** Begin Record excerpts **

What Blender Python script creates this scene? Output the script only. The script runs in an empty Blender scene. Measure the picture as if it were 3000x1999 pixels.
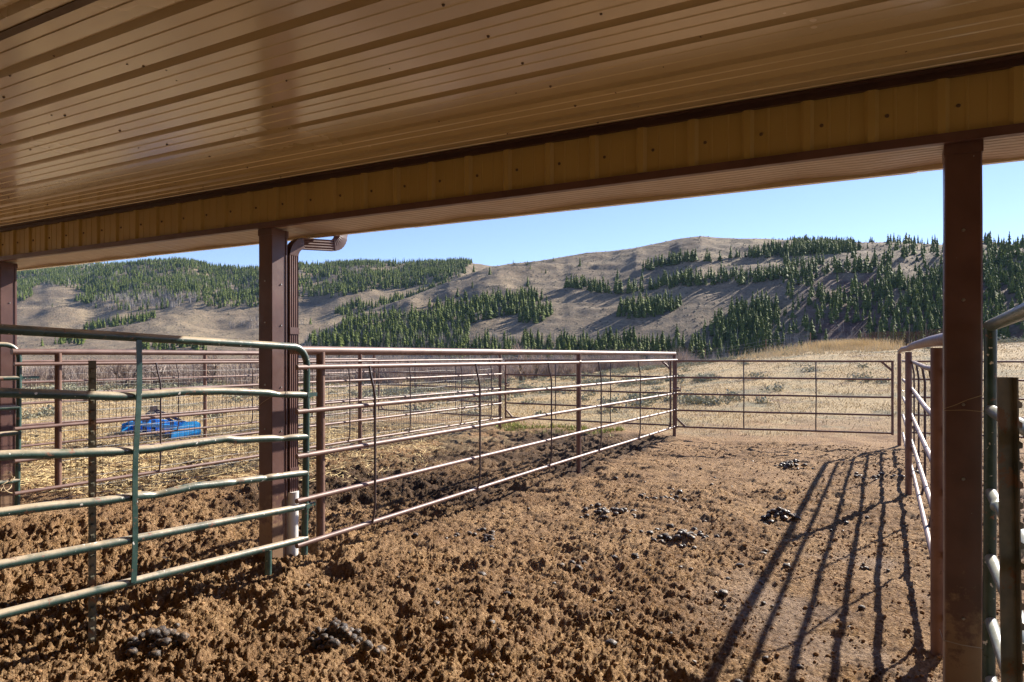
import bpy, math, random
import numpy as np
from mathutils import Vector, noise as mnoise
random.seed(7); RNG = np.random.default_rng(7)
R = math.radians
S = bpy.context.scene
COL = S.collection
# ------------------------------------------------------------------ camera, light, exposure
CAMH = 1.5
YAW = R(28.95)
cam = bpy.data.cameras.new("camera"); camo = bpy.data.objects.new("camera", cam); COL.objects.link(camo)
camo.location = (0, 0, CAMH); camo.rotation_euler = (R(90), 0, YAW)
cam.sensor_width = 36; cam.lens = 24.7; cam.clip_start = 0.05; cam.clip_end = 12000
cam.shift_y = 43.0 / 3000.0
S.camera = camo
SUN_EL, SUN_AZ = R(28.6), R(18.0)          # azimuth from +Y towards +X
w = bpy.data.worlds.new("World"); S.world = w; w.use_nodes = True
nt = w.node_tree; bg = nt.nodes["Background"]
sky = nt.nodes.new("ShaderNodeTexSky"); sky.sky_type = 'NISHITA'; sky.sun_disc = False
sky.sun_elevation = SUN_EL; sky.sun_rotation = SUN_AZ; sky.altitude = 2300; sky.air_density = 1.0
sky.dust_density = 0.15; sky.ozone_density = 2.2
tint = nt.nodes.new('ShaderNodeVectorMath'); tint.operation = 'MULTIPLY'; tint.inputs[1].default_value = (.95, .90, 1.08)
nt.links.new(sky.outputs[0], tint.inputs[0]); nt.links.new(tint.outputs[0], bg.inputs[0]); bg.inputs[1].default_value = 0.078
sl = bpy.data.lights.new("sun", 'SUN'); sl.energy = 5.0; sl.angle = R(0.5); sl.color = (1.0, 0.93, 0.82)
so = bpy.data.objects.new("sun", sl); COL.objects.link(so)
sd = Vector((math.sin(SUN_AZ)*math.cos(SUN_EL), math.cos(SUN_AZ)*math.cos(SUN_EL), math.sin(SUN_EL)))
so.rotation_euler = sd.to_track_quat('Z', 'Y').to_euler(); so.location = (10, 30, 30)
S.view_settings.view_transform = 'Standard'; S.view_settings.look = 'None'
S.view_settings.exposure = 1.28; S.view_settings.gamma = 1
S.cycles.max_bounces = 8; S.cycles.diffuse_bounces = 5

FW = np.array([-math.sin(YAW), math.cos(YAW)]); RT = np.array([math.cos(YAW), math.sin(YAW)])
FD, CX, HY = 1614.0, 1176.5, 818.0         # surveyed bearing scale used to lay out terrain, woods and dung
def spot(X, y, z=0.0):
    """ground position on the bearing X whose depression y meets height z"""
    Z = (CAMH - z) * FD / (y - HY); u = (X - CX) / FD
    p = Z * (FW + u * RT); return float(p[0]), float(p[1])

# ------------------------------------------------------------------ noise
def _h(ix, iy, seed):
    n = (ix.astype(np.int64) * 374761393 + iy.astype(np.int64) * 668265263 + seed * 982451653) & 0xffffffff
    n = ((n ^ (n >> 13)) * 1274126177) & 0xffffffff
    return ((n ^ (n >> 16)) & 0xffff) / 65535.0
def vnoise(x, y, seed=0):
    ix = np.floor(x); iy = np.floor(y); fx = x - ix; fy = y - iy
    fx = fx*fx*(3-2*fx); fy = fy*fy*(3-2*fy)
    a = _h(ix, iy, seed); b = _h(ix+1, iy, seed); c = _h(ix, iy+1, seed); d = _h(ix+1, iy+1, seed)
    return (a*(1-fx)+b*fx)*(1-fy) + (c*(1-fx)+d*fx)*fy
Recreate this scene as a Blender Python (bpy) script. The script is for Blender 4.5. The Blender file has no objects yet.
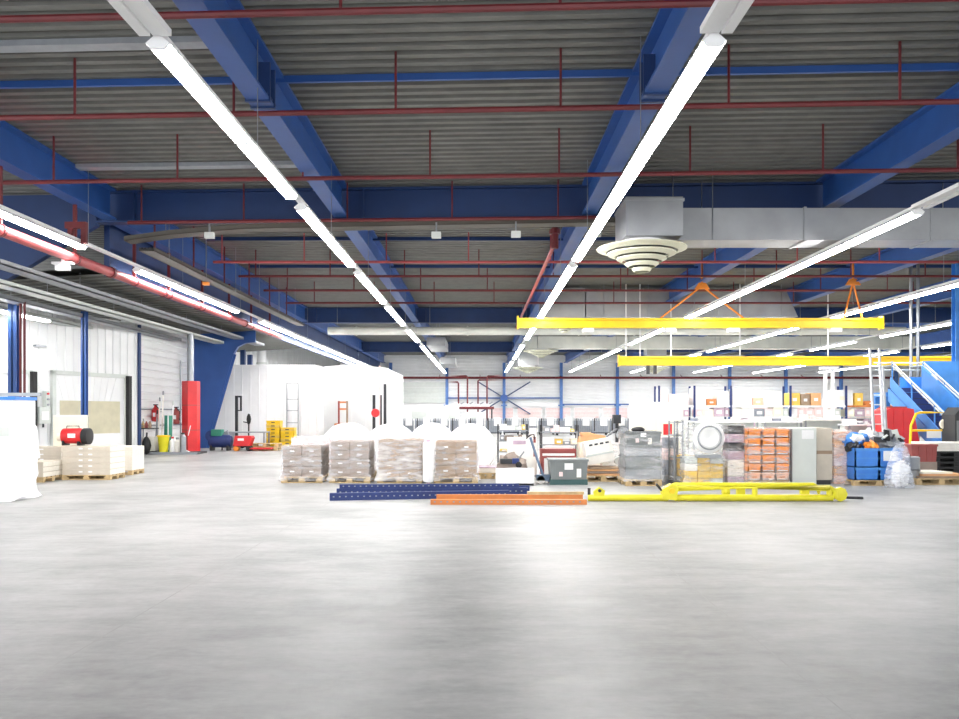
import bpy, bmesh, math, random
from mathutils import Vector, Matrix
random.seed(7)
F, H, CX, HY = 800.0, 1.6, 480.0, 413.0
SK = -0.045                      # the hall's cross members are not quite square to the light rows
col = bpy.context.scene.collection
def PX(px, Y): return (px - CX) * Y / F
def PZ(py, Y): return H + (HY - py) * Y / F
def BY(py): return F * H / (py - HY)
def lin(c):
    c = c / 255.0
    return c / 12.92 if c <= 0.04045 else ((c + 0.055) / 1.055) ** 2.4
# ---------------------------------------------------------------- materials
def mat(name, rgb, rough=0.5, metal=0.0, var=0.10, scale=3.0, bump=0.0, bscale=40.0, spec=0.5):
    m = bpy.data.materials.new(name); m.use_nodes = True
    nt = m.node_tree; n = nt.nodes; l = nt.links
    b = n['Principled BSDF']
    b.inputs['Roughness'].default_value = rough; b.inputs['Metallic'].default_value = metal
    b.inputs['Specular IOR Level'].default_value = spec
    tc = n.new('ShaderNodeTexCoord'); no = n.new('ShaderNodeTexNoise')
    no.inputs['Scale'].default_value = scale; no.inputs['Detail'].default_value = 5
    l.new(tc.outputs['Object'], no.inputs['Vector'])
    r = n.new('ShaderNodeValToRGB')
    c = [lin(v) for v in rgb]
    r.color_ramp.elements[0].position = 0.3; r.color_ramp.elements[1].position = 0.7
    r.color_ramp.elements[0].color = [v * (1 - var) for v in c] + [1]
    r.color_ramp.elements[1].color = [min(1, v * (1 + var)) for v in c] + [1]
    l.new(no.outputs['Fac'], r.inputs['Fac']); l.new(r.outputs['Color'], b.inputs['Base Color'])
    if bump:
        n2 = n.new('ShaderNodeTexNoise'); n2.inputs['Scale'].default_value = bscale
        l.new(tc.outputs['Object'], n2.inputs['Vector'])
        bp = n.new('ShaderNodeBump'); bp.inputs['Strength'].default_value = bump
        bp.inputs['Distance'].default_value = 0.02
        l.new(n2.outputs['Fac'], bp.inputs['Height']); l.new(bp.outputs['Normal'], b.inputs['Normal'])
    return m
def film_mat(name, tint=(0.9, 0.9, 0.92), clear=0.62, rough=0.18):
    m = bpy.data.materials.new(name); m.use_nodes = True
    nt = m.node_tree; n = nt.nodes; l = nt.links
    b = n['Principled BSDF']; b.inputs['Base Color'].default_value = (*tint, 1)
    b.inputs['Roughness'].default_value = rough
    tr = n.new('ShaderNodeBsdfTransparent'); mx = n.new('ShaderNodeMixShader')
    tc = n.new('ShaderNodeTexCoord'); no = n.new('ShaderNodeTexNoise')
    mp = n.new('ShaderNodeMapping'); mp.inputs['Scale'].default_value = (1, 1, 4)
    no.inputs['Scale'].default_value = 3.2; no.inputs['Detail'].default_value = 6
    l.new(tc.outputs['Object'], mp.inputs['Vector']); l.new(mp.outputs['Vector'], no.inputs['Vector'])
    mr = n.new('ShaderNodeMapRange'); mr.inputs['From Min'].default_value = 0.35; mr.inputs['From Max'].default_value = 0.72
    mr.inputs['To Min'].default_value = 1 - clear - 0.14; mr.inputs['To Max'].default_value = 1 - clear + 0.3
    l.new(no.outputs['Fac'], mr.inputs['Value'])
    bp = n.new('ShaderNodeBump'); bp.inputs['Strength'].default_value = 0.7; bp.inputs['Distance'].default_value = 0.03
    l.new(no.outputs['Fac'], bp.inputs['Height']); l.new(bp.outputs['Normal'], b.inputs['Normal'])
    l.new(mr.outputs['Result'], mx.inputs['Fac']); l.new(tr.outputs['BSDF'], mx.inputs[1])
    l.new(b.outputs['BSDF'], mx.inputs[2]); l.new(mx.outputs['Shader'], n['Material Output'].inputs['Surface'])
    return m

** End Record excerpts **

» Aim of the exercise
Give back all entries exactly. No pictures belong in the copy.

» Exercise output
What Blender Python script creates this scene? Output the script only. The script runs in an empty Blender scene. Measure the picture as if it were 3000x1999 pixels.
import bpy, math, random
import numpy as np
from mathutils import Vector, noise as mnoise
random.seed(7); RNG = np.random.default_rng(7)
R = math.radians
S = bpy.context.scene
COL = S.collection
# ------------------------------------------------------------------ camera, light, exposure
CAMH = 1.5
YAW = R(28.95)
cam = bpy.data.cameras.new("camera"); camo = bpy.data.objects.new("camera", cam); COL.objects.link(camo)
camo.location = (0, 0, CAMH); camo.rotation_euler = (R(90), 0, YAW)
cam.sensor_width = 36; cam.lens = 24.7; cam.clip_start = 0.05; cam.clip_end = 12000
cam.shift_y = 43.0 / 3000.0
S.camera = camo
SUN_EL, SUN_AZ = R(28.6), R(18.0)          # azimuth from +Y towards +X
w = bpy.data.worlds.new("World"); S.world = w; w.use_nodes = True
nt = w.node_tree; bg = nt.nodes["Background"]
sky = nt.nodes.new("ShaderNodeTexSky"); sky.sky_type = 'NISHITA'; sky.sun_disc = False
sky.sun_elevation = SUN_EL; sky.sun_rotation = SUN_AZ; sky.altitude = 2300; sky.air_density = 1.0
sky.dust_density = 0.15; sky.ozone_density = 2.2
tint = nt.nodes.new('ShaderNodeVectorMath'); tint.operation = 'MULTIPLY'; tint.inputs[1].default_value = (.95, .90, 1.08)
nt.links.new(sky.outputs[0], tint.inputs[0]); nt.links.new(tint.outputs[0], bg.inputs[0]); bg.inputs[1].default_value = 0.078
sl = bpy.data.lights.new("sun", 'SUN'); sl.energy = 5.0; sl.angle = R(0.5); sl.color = (1.0, 0.93, 0.82)
so = bpy.data.objects.new("sun", sl); COL.objects.link(so)
sd = Vector((math.sin(SUN_AZ)*math.cos(SUN_EL), math.cos(SUN_AZ)*math.cos(SUN_EL), math.sin(SUN_EL)))
so.rotation_euler = sd.to_track_quat('Z', 'Y').to_euler(); so.location = (10, 30, 30)
S.view_settings.view_transform = 'Standard'; S.view_settings.look = 'None'
S.view_settings.exposure = 1.28; S.view_settings.gamma = 1
S.cycles.max_bounces = 8; S.cycles.diffuse_bounces = 5

FW = np.array([-math.sin(YAW), math.cos(YAW)]); RT = np.array([math.cos(YAW), math.sin(YAW)])
FD, CX, HY = 1614.0, 1176.5, 818.0         # surveyed bearing scale used to lay out terrain, woods and dung
def spot(X, y, z=0.0):
    """ground position on the bearing X whose depression y meets height z"""
    Z = (CAMH - z) * FD / (y - HY); u = (X - CX) / FD
    p = Z * (FW + u * RT); return float(p[0]), float(p[1])

# ------------------------------------------------------------------ noise
def _h(ix, iy, seed):
    n = (ix.astype(np.int64) * 374761393 + iy.astype(np.int64) * 668265263 + seed * 982451653) & 0xffffffff
    n = ((n ^ (n >> 13)) * 1274126177) & 0xffffffff
    return ((n ^ (n >> 16)) & 0xffff) / 65535.0
def vnoise(x, y, seed=0):
    ix = np.floor(x); iy = np.floor(y); fx = x - ix; fy = y - iy
    fx = fx*fx*(3-2*fx); fy = fy*fy*(3-2*fy)
    a = _h(ix, iy, seed); b = _h(ix+1, iy, seed); c = _h(ix, iy+1, seed); d = _h(ix+1, iy+1, seed)
    return (a*(1-fx)+b*fx)*(1-fy) + (c*(1-fx)+d*fx)*fy
Recreate this scene as a Blender Python (bpy) script. The script is for Blender 4.5. The Blender file has no objects yet.
import bpy, bmesh, math, random
from mathutils import Vector, Matrix
random.seed(7)
F, H, CX, HY = 800.0, 1.6, 480.0, 413.0
SK = -0.045                      # the hall's cross members are not quite square to the light rows
col = bpy.context.scene.collection
def PX(px, Y): return (px - CX) * Y / F
def PZ(py, Y): return H + (HY - py) * Y / F
def BY(py): return F * H / (py - HY)
def lin(c):
    c = c / 255.0
    return c / 12.92 if c <= 0.04045 else ((c + 0.055) / 1.055) ** 2.4
# ---------------------------------------------------------------- materials
def mat(name, rgb, rough=0.5, metal=0.0, var=0.10, scale=3.0, bump=0.0, bscale=40.0, spec=0.5):
    m = bpy.data.materials.new(name); m.use_nodes = True
    nt = m.node_tree; n = nt.nodes; l = nt.links
    b = n['Principled BSDF']
    b.inputs['Roughness'].default_value = rough; b.inputs['Metallic'].default_value = metal
    b.inputs['Specular IOR Level'].default_value = spec
    tc = n.new('ShaderNodeTexCoord'); no = n.new('ShaderNodeTexNoise')
    no.inputs['Scale'].default_value = scale; no.inputs['Detail'].default_value = 5
    l.new(tc.outputs['Object'], no.inputs['Vector'])
    r = n.new('ShaderNodeValToRGB')
    c = [lin(v) for v in rgb]
    r.color_ramp.elements[0].position = 0.3; r.color_ramp.elements[1].position = 0.7
    r.color_ramp.elements[0].color = [v * (1 - var) for v in c] + [1]
    r.color_ramp.elements[1].color = [min(1, v * (1 + var)) for v in c] + [1]
    l.new(no.outputs['Fac'], r.inputs['Fac']); l.new(r.outputs['Color'], b.inputs['Base Color'])
    if bump:
        n2 = n.new('ShaderNodeTexNoise'); n2.inputs['Scale'].default_value = bscale
        l.new(tc.outputs['Object'], n2.inputs['Vector'])
        bp = n.new('ShaderNodeBump'); bp.inputs['Strength'].default_value = bump
        bp.inputs['Distance'].default_value = 0.02
        l.new(n2.outputs['Fac'], bp.inputs['Height']); l.new(bp.outputs['Normal'], b.inputs['Normal'])
    return m
def film_mat(name, tint=(0.9, 0.9, 0.92), clear=0.62, rough=0.18):
    m = bpy.data.materials.new(name); m.use_nodes = True
    nt = m.node_tree; n = nt.nodes; l = nt.links
    b = n['Principled BSDF']; b.inputs['Base Color'].default_value = (*tint, 1)
    b.inputs['Roughness'].default_value = rough
    tr = n.new('ShaderNodeBsdfTransparent'); mx = n.new('ShaderNodeMixShader')
    tc = n.new('ShaderNodeTexCoord'); no = n.new('ShaderNodeTexNoise')
    mp = n.new('ShaderNodeMapping'); mp.inputs['Scale'].default_value = (1, 1, 4)
    no.inputs['Scale'].default_value = 3.2; no.inputs['Detail'].default_value = 6
    l.new(tc.outputs['Object'], mp.inputs['Vector']); l.new(mp.outputs['Vector'], no.inputs['Vector'])
    mr = n.new('ShaderNodeMapRange'); mr.inputs['From Min'].default_value = 0.35; mr.inputs['From Max'].default_value = 0.72
    mr.inputs['To Min'].default_value = 1 - clear - 0.14; mr.inputs['To Max'].default_value = 1 - clear + 0.3
    l.new(no.outputs['Fac'], mr.inputs['Value'])
    bp = n.new('ShaderNodeBump'); bp.inputs['Strength'].default_value = 0.7; bp.inputs['Distance'].default_value = 0.03
    l.new(no.outputs['Fac'], bp.inputs['Height']); l.new(bp.outputs['Normal'], b.inputs['Normal'])
    l.new(mr.outputs['Result'], mx.inputs['Fac']); l.new(tr.outputs['BSDF'], mx.inputs[1])
    l.new(b.outputs['BSDF'], mx.inputs[2]); l.new(mx.outputs['Shader'], n['Material Output'].inputs['Surface'])
    return m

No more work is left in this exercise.